Read Robert Rauschenberg, Erased de Kooning Drawing, 1953 (SFMOMA)
From 1951 to 1953, Robert Rauschenberg made a number of artworks that explore the limits and very definition of art. These works recall and effectively extend the notion of the artist as creator of ideas, a concept first broached by Marcel Duchamp (1887–1968) with his iconic readymades of the early twentieth century. With Erased de Kooning Drawing (1953), Rauschenberg set out to discover whether an artwork could be produced entirely through erasure—an act focused on the removal of marks rather than their accumulation.
I love the idea here of making art by removing things. It’s somewhat akin to removing stone in a block of marble to create a sculpture, but at the same time this is also different.
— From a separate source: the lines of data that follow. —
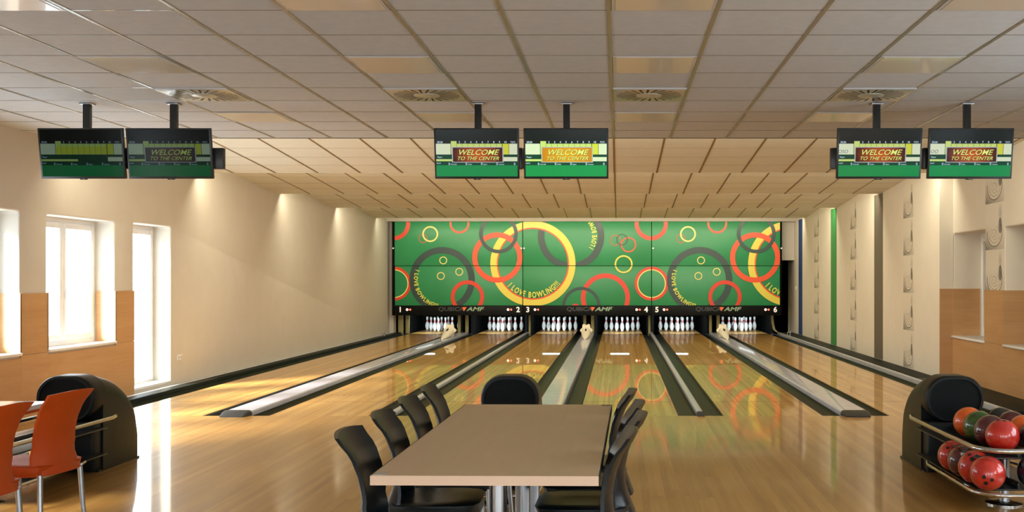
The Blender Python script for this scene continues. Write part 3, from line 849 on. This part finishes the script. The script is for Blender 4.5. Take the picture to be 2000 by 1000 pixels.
# ------------------------------------------------------------------ television screens
def emat(name, c, s):
    s = s * 1.22
    return mat(name, (0.0, 0.0, 0.0), .18, emit=c, es=s, spec=.16)
def screen_mats(tagn, k, tint=(1, 1, 1)):
    C = lambda r, g, b: tuple(a * t for a, t in zip(srgb(r, g, b), tint))
    d = {'bk': (10, 20, 18), 'mid': (4, 66, 44), 'gr': (14, 140, 74), 'yg': (196, 214, 120), 'pl': (214, 222, 190), 'ye': (206, 208, 60), 'bd': (176, 178, 184), 'wt': (190, 214, 235), 'tx': (226, 240, 130), 'sh': (60, 22, 6)}
    return {n: emat('screen_%s_%s' % (n, tagn), C(*v), k) for n, v in d.items()}
def banner_mat(name, ca, cb, k):
    m = bpy.data.materials.new(name); m.use_nodes = True; nt = m.node_tree; p = nt.nodes['Principled BSDF']
    v, x, y, z = coords(nt)
    r = (x * x * 24 + z * z * 60).m('SQRT')
    nt.links.new(ramp(nt, r, [(0, ca), (1, cb)]), p.inputs['Emission Color']); p.inputs['Emission Strength'].default_value = k * 1.22
    p.inputs['Base Color'].default_value = (0, 0, 0, 1); p.inputs['Roughness'].default_value = .18; p.inputs['Specular IOR Level'].default_value = .16
    return m
def tv(cx, k, label, banner='brown', num='', pole=True, bright_green=False, tagn='a', tint=(1, 1, 1), crossbar=None, plate=False):
    YT, ZTV, W, H = 8.95, 2.54, .715, .425
    e = empty('television', (cx, YT, ZTV), label=label, cat='television', group='scoring televisions hanging from the ceiling')
    tilt = Matrix.Rotation(math.radians(-0), 4, 'X')
    th = math.radians(9)
    def TB(o): o.rotation_euler = (th, 0, 0); return o
    SM = screen_mats(tagn, k, tint)
    body = TB(MB().box(-W / 2, W / 2, 0, .035, -H / 2, H / 2, bev=.004).box(-W * .32, W * .32, .03, .07, -H * .34, H * .25, bev=.01).build('casing', 'black', e))
    aw, ah = W - .03, H - .032
    s = MB(); names = list(SM.keys()) + ['ban']
    zt = ah / 2 + .004
    def q(u0, u1, v0, v1, m, lay=1):
        x0, x1 = -aw / 2 + u0 * aw, -aw / 2 + u1 * aw; z1, z0 = zt - v0 * ah, zt - v1 * ah
        y = -.0006 - .0004 * lay
        s.poly([(x0, y, z0), (x1, y, z0), (x1, y, z1), (x0, y, z1)], names.index(m))
    q(0, 1, 0, .53, 'bk', 0); q(0, 1, .53, .76, 'mid', 0); q(0, 1, .76, 1.0, 'gr', 0)
    q(0, .18, .30, .53, 'pl'); q(.185, .255, .245, .30, 'yg')
    for i in range(9): q(.185 + i * .07, .185 + i * .07 + .067, .30, .53, 'yg')
    q(.82, .895, .30, .53, 'ye'); q(.90, 1, .30, .53, 'pl')
    q(0, .2, .63, .675, 'yg'); q(.82, 1, .585, .675, 'pl')
    if banner != 'none':
        q(.195, .83, .368, .702, 'bd', 2)
    if banner == 'none':
        for i in range(9): q(.19 + i * .07, .25 + i * .07, .36, .52, 'ye', 2)
        q(.2, .45, .63, .675, 'yg')
    sc_ = s.build('screen', [SM[n] if n != 'ban' else SM['bk'] for n in names], body, smooth=False, normals=False)
    def tx(mb, body_, u, v, size, off, shear, mi, align='CENTER', lay=3):
        x, z = -aw / 2 + u * aw, zt - v * ah
        mb.add_mesh(text_mesh(body_, 1.0, off, shear, align), Matrix.Translation((x, -.0006 - .0004 * lay, z)) @ UP @ Matrix.Diagonal((size, size, 1, 1)), mi)
    t = MB()
    tx(t, '20:26', .05, .285, .022, .02, .1, 0)
    for i in range(9): tx(t, str(i + 2), .29 + i * .0705, .285, .022, .03, 0, 0)
    tx(t, 'TOT.', .95, .285, .02, .02, 0, 0)
    tx(t, 'Player', .045, .60, .017, .02, 0, 0); tx(t, 'HDCP', .03, .73, .014, .02, 0, 0)
    for u, w in ((.16, 'First ball'), (.37, 'Strike'), (.56, 'Spare'), (.75, 'Average'), (.965, '')):
        tx(t, '0', u, .755, .028, .02, 0, 0)
        if w: tx(t, w, u + .02, .75, .014, .02, 0, 0, 'LEFT')
    if num: tx(t, num, .05, .50, .04, .0, .2, 1)
    t.build('screen_text', [SM['wt'], mat('screen_ink', (.01, .02, .08), .4, emit=(.25, .35, .8), es=k * .6)], sc_, smooth=False, normals=False)
    if banner != 'none':
        key = 'banner_' + banner + tagn
        if key not in MATS:
            ca, cb = {'brown': (srgb(206, 88, 34), srgb(66, 24, 12)), 'gold': (srgb(222, 160, 24), srgb(200, 128, 14)), 'dim': (srgb(118, 66, 50), srgb(60, 48, 40))}[banner]
            MATS[key] = banner_mat(key, tuple(a * b for a, b in zip(ca, tint)), tuple(a * b for a, b in zip(cb, tint)), k)
        bx = MB(); hw, hh = .305 * aw, .152 * ah
        bx.poly([(-hw, 0, -hh), (hw, 0, -hh), (hw, 0, hh), (-hw, 0, hh)])
        bo = bx.build('welcome_banner', [MATS[key]], sc_, smooth=False, normals=False); bo.location = (-aw / 2 + .512 * aw, -.0022, zt - .535 * ah)
        w = MB()
        for st, sz, dz, offs in (('WELCOME', .064, -.001, .006), ('TO THE CENTER', .043, -.045, .004)):
            w.add_mesh(text_mesh(st, 1.0, offs, .35, 'CENTER'), Matrix.Translation((.0025, -.0006, dz - .0025)) @ UP @ Matrix.Diagonal((sz * 1.1, sz, 1, 1)), 1)
            w.add_mesh(text_mesh(st, 1.0, offs, .35, 'CENTER'), Matrix.Translation((0, -.0010, dz)) @ UP @ Matrix.Diagonal((sz * 1.1, sz, 1, 1)), 0)
        w.build('lettering', [SM['tx'], SM['sh']], bo, smooth=False, normals=False)
    lg = MB().box(-.03, .03, -.002, .02, -H / 2 - .008, -H / 2 + .008, bev=.003)
    lo = lg.build('logo_tab', 'black', body)
    MB().add_mesh(text_mesh('LG', .012, 0, 0, 'CENTER'), Matrix.Translation((0, -.0028, -H / 2 - .004)) @ UP).build('logo', 'rail', lo, smooth=False, normals=False)
    px = .0
    MB().box(px - .028, px + .028, .07, .125, -.02, ZC - ZTV - .012, bev=.004).build('pole', 'black', e)
    MB().box(px - .05, px + .05, .05, .145, ZC - ZTV - .014, ZC - ZTV - .002, bev=.003).build('ceiling_plate', 'steel', e)
    MB().box(px - .08, px + .08, .05, .11, -.1, .08, bev=.004).build('bracket', 'black', e)
    if crossbar:
        MB().box(crossbar[0], crossbar[1], .09, .15, -.12, .06, bev=.006).build('cross_arm', 'black', e)
    return e
tv(-4.525, .20, 'dim scoreboard television at far left, showing no welcome banner', 'none', tagn='l', tint=(.8, 1, 1), crossbar=(.30, .367))
tv(-3.785, .20, 'dim welcome television second from the left, with cross arm at its right', 'dim', tagn='m', tint=(.8, 1, 1), crossbar=(-.365, .42))
tv(-1.192, .95, 'left television of the middle pair, brown welcome banner', 'brown', tagn='c', crossbar=(.3, .375))
tv(-.438, 1.15, 'right television of the middle pair, golden welcome banner and bright green base', 'gold', tagn='d', tint=(1, 1.12, .95), crossbar=(-.374, -.3))
tv(2.205, .95, 'left television of the right pair, showing blue OSO on the scoreboard', 'brown', 'OSO', tagn='e', crossbar=(-.39, .383))
tv(2.975, .95, 'rightmost television, near the right wall', 'brown', 'OO', tagn='f', crossbar=(-.374, -.3))

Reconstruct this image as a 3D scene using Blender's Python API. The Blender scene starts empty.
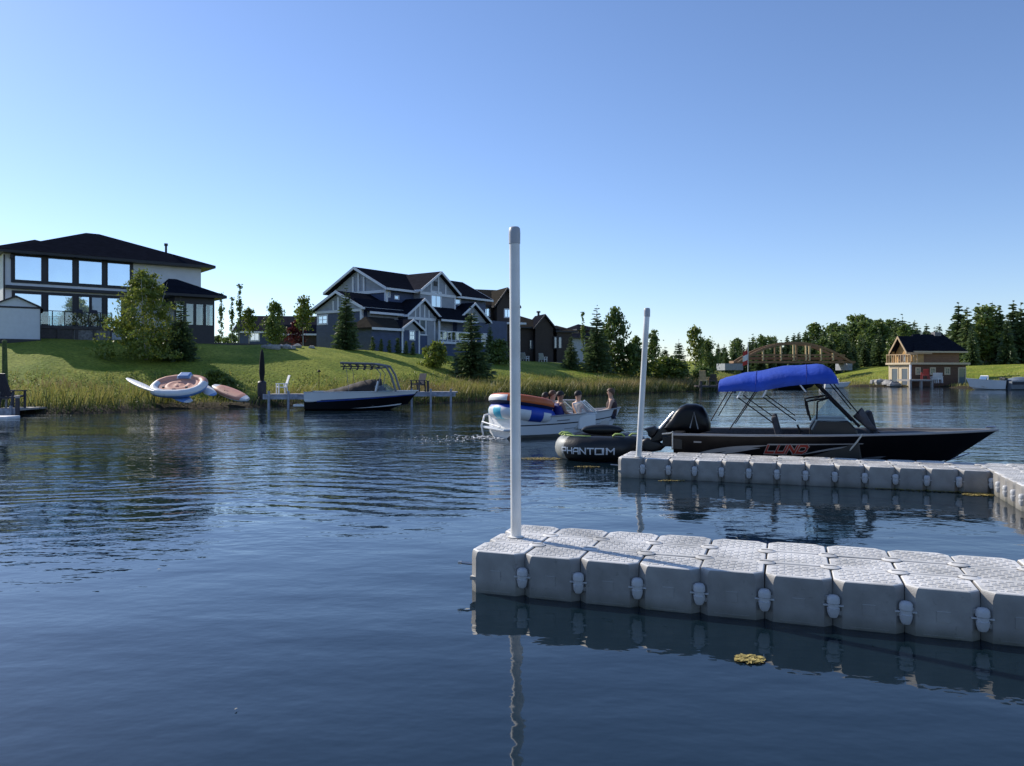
import bpy, math, random
import numpy as np
from mathutils import Vector, Matrix

random.seed(11)
rng = np.random.default_rng(11)
R = math.radians
scene = bpy.context.scene
C = scene.collection

# ------------------------------------------------------------------ camera model (metres; camera looks along +Y)
F, CX, YH, H = 790.0, 512.0, 371.0, 1.95      # focal length in px, principal column, horizon row, eye height above the lake

def gnd(px, py, z=0.0):
    Y = (H - z) * F / (py - YH)
    return ((px - CX) / F * Y, Y)
def zat(py, Y): return H - (py - YH) * Y / F
def xat(px, Y): return (px - CX) / F * Y

class Fr:
    """local frame of a thing: origin on the ground, u along d, v to the left of d, w up"""
    def __init__(s, X, Y, dx, dy, base=0.0):
        n = math.hypot(dx, dy)
        s.X, s.Y, s.dx, s.dy, s.base = X, Y, dx / n, dy / n, base
        s.rot = math.atan2(dy, dx)
    def u(s, px, v=0.0):
        r = (px - CX) / F
        X0 = s.X - s.dy * v; Y0 = s.Y + s.dx * v
        return (r * Y0 - X0) / (s.dx - r * s.dy)
    def v(s, px, u=0.0):
        r = (px - CX) / F
        X0 = s.X + s.dx * u; Y0 = s.Y + s.dy * u
        return (r * Y0 - X0) / (-s.dy - r * s.dx)
    def w(s, py, u, v=0.0):
        return zat(py, s.Y + s.dy * u + s.dx * v) - s.base
    def uw(s, px, py, v=0.0):
        u = s.u(px, v); return u, s.w(py, u, v)
    def vw(s, px, py, u=0.0):
        v = s.v(px, u); return v, s.w(py, u, v)
    def world(s, u, v=0.0, w=0.0):
        return Vector((s.X + s.dx * u - s.dy * v, s.Y + s.dy * u + s.dx * v, s.base + w))

# ------------------------------------------------------------------ object helpers
def tag(o, label=None, cat=None, group=None, kind=None):
    if label: o['label'] = label
    if cat: o['category'] = cat
    if group: o['group'] = group
    if kind: o['kind'] = kind
    return o
def thing(name, label, cat, loc=(0, 0, 0), rz=0.0, group=None):
    o = bpy.data.objects.new(name, None); C.objects.link(o)
    o.empty_display_size = 0.2
    o.location = loc; o.rotation_euler = (0, 0, rz)
    return tag(o, label, cat, group)
def fthing(name, label, cat, fr, group=None):
    return thing(name, label, cat, (fr.X, fr.Y, fr.base), fr.rot, group)
KIDS = {}
def link(name, me, parent=None):
    o = bpy.data.objects.new(name, me); C.objects.link(o)
    if parent:
        o.parent = parent
        KIDS.setdefault(parent.name, []).append(o)
    return o
def kids(o): return KIDS.get(o.name, [])
def copy_tree(o, parent=None):
    c = o.copy(); C.objects.link(c)
    if parent:
        c.parent = parent
        KIDS.setdefault(parent.name, []).append(c)
    for ch in list(kids(o)): copy_tree(ch, c)
    return c

class MB:
    def __init__(s): s.V = []; s.Fc = []; s.M = []
    def add(s, vs, fs, mi=0):
        b = len(s.V); s.V.extend(tuple(v) for v in vs)
        for f in fs: s.Fc.append(tuple(i + b for i in f)); s.M.append(mi)
        return s
    def box(s, x0, x1, y0, y1, z0, z1, mi=0):
        if x0 > x1: x0, x1 = x1, x0
        if y0 > y1: y0, y1 = y1, y0
        if z0 > z1: z0, z1 = z1, z0
        return s.add([(x0,y0,z0),(x1,y0,z0),(x1,y1,z0),(x0,y1,z0),(x0,y0,z1),(x1,y0,z1),(x1,y1,z1),(x0,y1,z1)],
                     [(3,2,1,0),(4,5,6,7),(0,1,5,4),(1,2,6,5),(2,3,7,6),(3,0,4,7)], mi)
    def obox(s, c, dims, rot, mi=0):
        """box centred on c, sides dims, rot a Matrix 3x3 or euler tuple"""
        if not isinstance(rot, Matrix):
            from mathutils import Euler
            rot = Euler(rot).to_matrix()
        vs = []
        for z in (-.5, .5):
            for x, y in ((-.5,-.5),(.5,-.5),(.5,.5),(-.5,.5)):
                vs.append(Vector(c) + rot @ Vector((x*dims[0], y*dims[1], z*dims[2])))
        return s.add(vs, [(3,2,1,0),(4,5,6,7),(0,1,5,4),(1,2,6,5),(2,3,7,6),(3,0,4,7)], mi)
    def prism(s, poly, off, mi=0):
        """polygon (3D points) extruded by off"""
        n = len(poly); off = Vector(off)
        vs = [Vector(p) for p in poly] + [Vector(p) + off for p in poly]
        fs = [tuple(range(n)), tuple(range(2*n-1, n-1, -1))]
        fs += [((i+1) % n, i, i+n, (i+1) % n + n) for i in range(n)]
        return s.add(vs, fs, mi)
    def tube(s, pts, r, n=8, cap=True, mi=0, closed=False):
        pts = [Vector(p) for p in pts]; k = len(pts)
        rs = r if isinstance(r, (list, tuple)) else [r] * k
        vs = []; fs = []; a = None
        for i, p in enumerate(pts):
            if closed: t = pts[(i+1) % k] - pts[i-1]
            else: t = pts[min(i+1, k-1)] - pts[max(i-1, 0)]
            t.normalize()
            if a is None:
                a = t.orthogonal().normalized()
                if abs(t.z) < .9: a = t.cross(Vector((0,0,1))).normalized()
            else:
                a = (a - t * a.dot(t)).normalized()
            b = t.cross(a)
            for j in range(n):
                q = 2 * math.pi * j / n
                vs.append(p + (a * math.cos(q) + b * math.sin(q)) * rs[i])
        for i in range(k if closed else k-1):
            i2 = (i+1) % k
            for j in range(n):
                j2 = (j+1) % n
                fs.append((i*n+j, i*n+j2, i2*n+j2, i2*n+j))
        if cap and not closed:
            fs.append(tuple(range(n-1, -1, -1))); fs.append(tuple((k-1)*n + j for j in range(n)))
        return s.add(vs, fs, mi)
    def lathe(s, prof, n=16, c=(0,0,0), M=None, mi=0):
        vs = []; fs = []; k = len(prof); M = M or Matrix.Identity(3); c = Vector(c)
        for (r, z) in prof:
            for j in range(n):
                q = 2*math.pi*j/n
                vs.append(c + M @ Vector((r*math.cos(q), r*math.sin(q), z)))
        for i in range(k-1):
            for j in range(n):
                j2 = (j+1) % n
                fs.append((i*n+j, i*n+j2, (i+1)*n+j2, (i+1)*n+j))
        fs.append(tuple(range(n-1,-1,-1))); fs.append(tuple((k-1)*n+j for j in range(n)))
        return s.add(vs, fs, mi)
    def grid(s, fn, nu, nv, mi=0, mfn=None, cu=False, cv=False):
        """fn(a,b) a,b in 0..1 -> point"""
        vs = []
        ku = nu if cu else nu+1; kv = nv if cv else nv+1
        for i in range(ku):
            for j in range(kv): vs.append(fn(i/nu, j/nv))
        b = len(s.V); s.V.extend(tuple(v) for v in vs)
        for i in range(nu):
            for j in range(nv):
                i2 = (i+1) % ku; j2 = (j+1) % kv
                s.Fc.append((b+i*kv+j, b+i2*kv+j, b+i2*kv+j2, b+i*kv+j2))
                s.M.append(mfn((i+.5)/nu, (j+.5)/nv) if mfn else mi)
        return s
    def ball(s, c, r, nu=12, nv=8, mi=0, M=None):
        rx, ry, rz = r if isinstance(r, (tuple, list)) else (r, r, r)
        c = Vector(c)
        def fn(a, b):
            p = Vector((rx*math.cos(2*math.pi*a)*math.sin(math.pi*b), ry*math.sin(2*math.pi*a)*math.sin(math.pi*b), -rz*math.cos(math.pi*b)))
            return c + (M @ p if M else p)
        return s.grid(fn, nu, nv, mi, cu=True)
    def build(s, name, mats, parent=None, smooth=None, bevel=0, seg=2):
        me = bpy.data.meshes.new(name); me.from_pydata(s.V, [], s.Fc); me.validate()
        for m in (mats if isinstance(mats, (list, tuple)) else [mats]): me.materials.append(m)
        if len(me.polygons) == len(s.M): me.polygons.foreach_set('material_index', s.M)
        if smooth is not None:
            me.polygons.foreach_set('use_smooth', [True] * len(me.polygons))
            if smooth > 0: me.set_sharp_from_angle(angle=R(smooth))
        me.update()
        o = link(name, me, parent)
        if bevel:
            b = o.modifiers.new('bevel', 'BEVEL'); b.width = bevel; b.segments = seg; b.limit_method = 'ANGLE'; b.angle_limit = R(40)
        return o

def npmesh(name, V, Q, mats, mi=None, smooth=False):
    """fast mesh out of numpy arrays; Q has 3 or 4 columns"""
    me = bpy.data.meshes.new(name)
    k = Q.shape[1]
    me.vertices.add(len(V)); me.vertices.foreach_set('co', np.ascontiguousarray(V, dtype=np.float32).ravel())
    me.loops.add(Q.size); me.loops.foreach_set('vertex_index', np.ascontiguousarray(Q, dtype=np.int32).ravel())
    me.polygons.add(len(Q)); me.polygons.foreach_set('loop_start', np.arange(0, Q.size, k, dtype=np.int32))
    for m in (mats if isinstance(mats, (list, tuple)) else [mats]): me.materials.append(m)
    if mi is not None: me.polygons.foreach_set('material_index', np.asarray(mi, dtype=np.int32))
    me.polygons.foreach_set('use_smooth', np.full(len(Q), smooth, dtype=bool))
    me.update(calc_edges=True); me.validate()
    return me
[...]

I’m also reminded of the idea of a photo negative or the concept of publishing negative results in science to give us a fuller picture of an area. Translating this idea from art into broader life could be quite interesting.

Hat tip: graffiti story, body art

👓 graffiti story, body part  | Mastodon

Read graffiti story, body part  by Kate Kate (Mastodon)

In our town there’s a big wall. Recently a silver penis showed up there, at startling scale. Someone stood there and sprayed it into life, with anatomical detail.

Two weeks later and it’s been covered with a dense drizzle of more silver lines. Not roller painted, so not the council. A concerned citizen went to the hardware store and bought a matching can and scribbled it out, standing in the same spot.

What’s that word for making art by erasing art?